P. Delorme : Dans les pays développés, nous travaillons sur les bâtiments existants : il faut mesurer en installant des capteurs, utiliser des produits moins gourmands en énergie, automatiser pour éviter les gaspillages d’énergie et contrôler l’atteinte des résultats. Nous sommes leaders mondial de la mesure de l’énergie dans les bâtiments et l’industrie, et leader de loin aux Etats-Unis.  Mais souvent les chefs d’entreprises, s’ils surveillent de très près leurs budgets informatiques,  ne creusent pas encore avec la même énergie le montant de leur facture électrique. Notre première tâche est souvent d’identifier dans l’entreprise un responsable de la consommation d’énergie. Nous estimons pouvoir réduire jusqu’à 30% leur facture, ce qui permet de rembourser l’investissement en 1 à 3 ans. Nous venons d’emménager début 2009 notre siège social dans un nouveau bâtiment qui nous a permis de diminuer de plus de moitié la consommation par rapport à nos locaux précédents. Notre objectif est de la diviser par 4. Un pilotage en temps réel, étage par étage, indique en permanence l’énergie consommée. C’est un enjeu d’économies de coût, mais aussi d’image et de valorisation des bâtiments. Dans 10 ans, ceux qui consommeront trop seront taxés, et les moins énergivores vaudront davantage.

GU : Que représente cette nouvelle activité dans le solaire ?

P. Delorme: Nous avons conquis une place parmi les leaders mondiaux des onduleurs solaires en rachetant le groupe canadien Xantrex en juillet 2008. Nous poussons très fort sur le solaire, notamment sur les marchés porteurs comme la France, les Etats-Unis, l’Allemagne et l’Italie. C’est un secteur qui n’est pas encore énorme pour nous mais qui se développe très vite. Nous venons par exemple de fournir l’infrastructure électrique pour une centrale solaire de 4,2 MW (inaugurée le 15 mai à Vinon-sur-Verdon), incluant les onduleurs, les connexions électriques, le tableau central de contrôle et maintenance de la production d’électricité, et même un système de vidéo pour identifier les pannes. Nous pouvons aussi développer les automatismes de pilotage des supports mobiles  pour les panneaux photovoltaïques, leur permettant de suivre les mouvements du soleil. Nos solutions s’adressent également aux particuliers, les 120 habitants d’un village de Madagascar bénéficient ainsi depuis quelques semaines d’un accès à l’énergie solaire.

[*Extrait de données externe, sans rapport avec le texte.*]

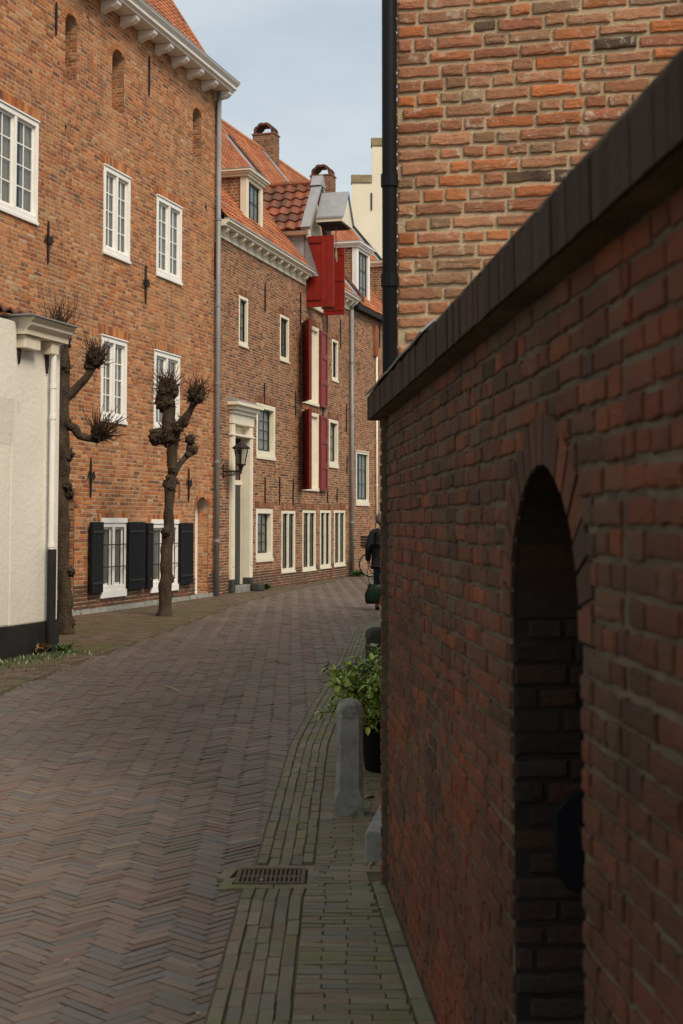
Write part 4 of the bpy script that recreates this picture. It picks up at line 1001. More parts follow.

GU : Comment voyez-vous l’avenir du marché et de votre activité dans ce secteur ?

P. Delorme: Nous réfléchissons au quotidien aux nouvelles activités qui pourraient se développer à l’avenir dans notre secteur. Nous testons ces nouveaux marchés via notre fonds de capital-risque Schneider Electric Ventures, qui peut prendre une participation minoritaire dans des secteurs innovants, comme ça a été le cas pour SolaireDirect (où Schneider Electric Ventures est l’un des trois investisseurs principaux, aux côtés des fonds Techfund et Demeter, ndlr). Evidemment, nous procédons également par développement organique.  Avec 2 milliards d’habitants dans les nouvelles économies accédant au statut de classe moyenne et les 1,6 milliard de personnes encore privées d’électricité, le défi de l’énergie est là pour durer.

* Philippe Delorme a été nommé à ce poste et au comité exécutif du groupe le 22 juin. Il était auparavant directeur du programme d’entreprise One, déclinaison de la stratégie du groupe.